**Problem to solve:** Retype all of the listing exactly, passing over any picture you find.

**Source excerpt:**
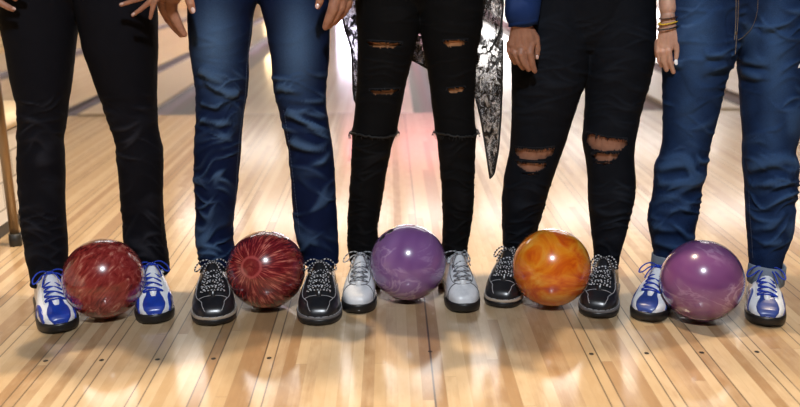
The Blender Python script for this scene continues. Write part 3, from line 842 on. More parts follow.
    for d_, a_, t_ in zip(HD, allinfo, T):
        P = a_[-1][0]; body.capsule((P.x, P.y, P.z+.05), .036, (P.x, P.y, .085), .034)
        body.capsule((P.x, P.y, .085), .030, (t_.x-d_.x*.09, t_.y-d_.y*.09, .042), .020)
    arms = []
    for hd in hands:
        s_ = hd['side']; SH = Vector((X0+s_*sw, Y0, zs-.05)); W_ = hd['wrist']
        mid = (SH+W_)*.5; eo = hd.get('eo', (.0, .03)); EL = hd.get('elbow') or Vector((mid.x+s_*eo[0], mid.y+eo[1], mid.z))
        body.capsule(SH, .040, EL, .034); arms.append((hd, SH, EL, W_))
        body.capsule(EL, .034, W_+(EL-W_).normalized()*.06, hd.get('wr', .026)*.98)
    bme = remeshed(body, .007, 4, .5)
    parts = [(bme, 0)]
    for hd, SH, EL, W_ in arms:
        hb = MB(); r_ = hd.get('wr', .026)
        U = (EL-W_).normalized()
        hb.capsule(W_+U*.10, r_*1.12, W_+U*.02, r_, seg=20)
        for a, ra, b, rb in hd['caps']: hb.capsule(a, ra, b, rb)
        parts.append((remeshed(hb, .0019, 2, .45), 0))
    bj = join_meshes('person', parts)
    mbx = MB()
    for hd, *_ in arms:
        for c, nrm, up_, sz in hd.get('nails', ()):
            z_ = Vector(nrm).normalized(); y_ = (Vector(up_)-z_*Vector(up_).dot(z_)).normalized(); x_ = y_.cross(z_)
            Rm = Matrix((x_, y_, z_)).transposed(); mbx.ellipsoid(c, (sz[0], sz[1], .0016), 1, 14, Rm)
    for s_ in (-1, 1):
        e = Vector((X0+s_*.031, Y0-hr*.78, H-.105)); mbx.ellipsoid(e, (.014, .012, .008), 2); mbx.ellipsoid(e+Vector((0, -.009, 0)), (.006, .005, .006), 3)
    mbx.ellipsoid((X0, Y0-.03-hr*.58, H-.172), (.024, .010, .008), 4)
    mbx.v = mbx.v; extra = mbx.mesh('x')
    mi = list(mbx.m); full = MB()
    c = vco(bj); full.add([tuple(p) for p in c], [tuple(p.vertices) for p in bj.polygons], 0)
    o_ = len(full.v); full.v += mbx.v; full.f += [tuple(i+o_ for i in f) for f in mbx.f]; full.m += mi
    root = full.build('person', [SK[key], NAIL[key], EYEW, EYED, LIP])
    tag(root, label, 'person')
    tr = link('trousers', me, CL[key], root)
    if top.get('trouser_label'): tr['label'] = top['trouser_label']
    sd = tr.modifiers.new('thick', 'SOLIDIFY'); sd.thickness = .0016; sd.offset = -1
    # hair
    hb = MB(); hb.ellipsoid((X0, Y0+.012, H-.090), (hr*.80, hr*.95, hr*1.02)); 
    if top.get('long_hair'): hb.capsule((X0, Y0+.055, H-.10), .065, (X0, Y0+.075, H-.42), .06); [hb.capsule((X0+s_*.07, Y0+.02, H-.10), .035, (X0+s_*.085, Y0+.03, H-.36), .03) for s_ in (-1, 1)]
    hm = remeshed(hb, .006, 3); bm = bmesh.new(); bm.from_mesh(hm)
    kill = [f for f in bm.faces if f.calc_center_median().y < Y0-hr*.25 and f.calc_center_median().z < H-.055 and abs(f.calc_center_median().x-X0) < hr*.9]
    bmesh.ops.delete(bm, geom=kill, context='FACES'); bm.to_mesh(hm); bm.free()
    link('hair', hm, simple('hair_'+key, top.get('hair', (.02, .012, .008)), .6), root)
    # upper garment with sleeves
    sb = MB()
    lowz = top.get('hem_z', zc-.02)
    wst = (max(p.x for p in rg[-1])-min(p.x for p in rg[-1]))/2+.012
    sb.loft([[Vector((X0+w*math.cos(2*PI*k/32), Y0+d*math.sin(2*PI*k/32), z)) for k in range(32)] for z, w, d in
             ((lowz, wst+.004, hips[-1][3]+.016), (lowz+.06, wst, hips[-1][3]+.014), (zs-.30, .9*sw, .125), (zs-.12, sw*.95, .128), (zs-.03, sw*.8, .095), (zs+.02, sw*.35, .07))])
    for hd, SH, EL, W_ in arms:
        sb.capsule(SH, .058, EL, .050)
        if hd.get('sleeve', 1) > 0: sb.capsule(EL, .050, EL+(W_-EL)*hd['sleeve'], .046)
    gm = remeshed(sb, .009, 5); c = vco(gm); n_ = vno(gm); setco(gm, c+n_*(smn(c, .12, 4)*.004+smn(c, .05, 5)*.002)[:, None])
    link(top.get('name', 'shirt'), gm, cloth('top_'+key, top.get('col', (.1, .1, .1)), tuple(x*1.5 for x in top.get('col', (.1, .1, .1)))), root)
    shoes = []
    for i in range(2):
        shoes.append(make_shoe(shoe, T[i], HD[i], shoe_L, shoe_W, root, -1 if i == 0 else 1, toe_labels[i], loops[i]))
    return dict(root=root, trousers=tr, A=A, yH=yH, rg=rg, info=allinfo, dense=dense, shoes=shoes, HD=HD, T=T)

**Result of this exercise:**
The Blender Python script for this scene continues. Write part 3, from line 842 on. More parts follow.
    for d_, a_, t_ in zip(HD, allinfo, T):
        P = a_[-1][0]; body.capsule((P.x, P.y, P.z+.05), .036, (P.x, P.y, .085), .034)
        body.capsule((P.x, P.y, .085), .030, (t_.x-d_.x*.09, t_.y-d_.y*.09, .042), .020)
    arms = []
    for hd in hands:
        s_ = hd['side']; SH = Vector((X0+s_*sw, Y0, zs-.05)); W_ = hd['wrist']
        mid = (SH+W_)*.5; eo = hd.get('eo', (.0, .03)); EL = hd.get('elbow') or Vector((mid.x+s_*eo[0], mid.y+eo[1], mid.z))
        body.capsule(SH, .040, EL, .034); arms.append((hd, SH, EL, W_))
        body.capsule(EL, .034, W_+(EL-W_).normalized()*.06, hd.get('wr', .026)*.98)
    bme = remeshed(body, .007, 4, .5)
    parts = [(bme, 0)]
    for hd, SH, EL, W_ in arms:
        hb = MB(); r_ = hd.get('wr', .026)
        U = (EL-W_).normalized()
        hb.capsule(W_+U*.10, r_*1.12, W_+U*.02, r_, seg=20)
        for a, ra, b, rb in hd['caps']: hb.capsule(a, ra, b, rb)
        parts.append((remeshed(hb, .0019, 2, .45), 0))
    bj = join_meshes('person', parts)
    mbx = MB()
    for hd, *_ in arms:
        for c, nrm, up_, sz in hd.get('nails', ()):
            z_ = Vector(nrm).normalized(); y_ = (Vector(up_)-z_*Vector(up_).dot(z_)).normalized(); x_ = y_.cross(z_)
            Rm = Matrix((x_, y_, z_)).transposed(); mbx.ellipsoid(c, (sz[0], sz[1], .0016), 1, 14, Rm)
    for s_ in (-1, 1):
        e = Vector((X0+s_*.031, Y0-hr*.78, H-.105)); mbx.ellipsoid(e, (.014, .012, .008), 2); mbx.ellipsoid(e+Vector((0, -.009, 0)), (.006, .005, .006), 3)
    mbx.ellipsoid((X0, Y0-.03-hr*.58, H-.172), (.024, .010, .008), 4)
    mbx.v = mbx.v; extra = mbx.mesh('x')
    mi = list(mbx.m); full = MB()
    c = vco(bj); full.add([tuple(p) for p in c], [tuple(p.vertices) for p in bj.polygons], 0)
    o_ = len(full.v); full.v += mbx.v; full.f += [tuple(i+o_ for i in f) for f in mbx.f]; full.m += mi
    root = full.build('person', [SK[key], NAIL[key], EYEW, EYED, LIP])
    tag(root, label, 'person')
    tr = link('trousers', me, CL[key], root)
    if top.get('trouser_label'): tr['label'] = top['trouser_label']
    sd = tr.modifiers.new('thick', 'SOLIDIFY'); sd.thickness = .0016; sd.offset = -1
    # hair
    hb = MB(); hb.ellipsoid((X0, Y0+.012, H-.090), (hr*.80, hr*.95, hr*1.02)); 
    if top.get('long_hair'): hb.capsule((X0, Y0+.055, H-.10), .065, (X0, Y0+.075, H-.42), .06); [hb.capsule((X0+s_*.07, Y0+.02, H-.10), .035, (X0+s_*.085, Y0+.03, H-.36), .03) for s_ in (-1, 1)]
    hm = remeshed(hb, .006, 3); bm = bmesh.new(); bm.from_mesh(hm)
    kill = [f for f in bm.faces if f.calc_center_median().y < Y0-hr*.25 and f.calc_center_median().z < H-.055 and abs(f.calc_center_median().x-X0) < hr*.9]
    bmesh.ops.delete(bm, geom=kill, context='FACES'); bm.to_mesh(hm); bm.free()
    link('hair', hm, simple('hair_'+key, top.get('hair', (.02, .012, .008)), .6), root)
    # upper garment with sleeves
    sb = MB()
    lowz = top.get('hem_z', zc-.02)
    wst = (max(p.x for p in rg[-1])-min(p.x for p in rg[-1]))/2+.012
    sb.loft([[Vector((X0+w*math.cos(2*PI*k/32), Y0+d*math.sin(2*PI*k/32), z)) for k in range(32)] for z, w, d in
             ((lowz, wst+.004, hips[-1][3]+.016), (lowz+.06, wst, hips[-1][3]+.014), (zs-.30, .9*sw, .125), (zs-.12, sw*.95, .128), (zs-.03, sw*.8, .095), (zs+.02, sw*.35, .07))])
    for hd, SH, EL, W_ in arms:
        sb.capsule(SH, .058, EL, .050)
        if hd.get('sleeve', 1) > 0: sb.capsule(EL, .050, EL+(W_-EL)*hd['sleeve'], .046)
    gm = remeshed(sb, .009, 5); c = vco(gm); n_ = vno(gm); setco(gm, c+n_*(smn(c, .12, 4)*.004+smn(c, .05, 5)*.002)[:, None])
    link(top.get('name', 'shirt'), gm, cloth('top_'+key, top.get('col', (.1, .1, .1)), tuple(x*1.5 for x in top.get('col', (.1, .1, .1)))), root)
    shoes = []
    for i in range(2):
        shoes.append(make_shoe(shoe, T[i], HD[i], shoe_L, shoe_W, root, -1 if i == 0 else 1, toe_labels[i], loops[i]))
    return dict(root=root, trousers=tr, A=A, yH=yH, rg=rg, info=allinfo, dense=dense, shoes=shoes, HD=HD, T=T)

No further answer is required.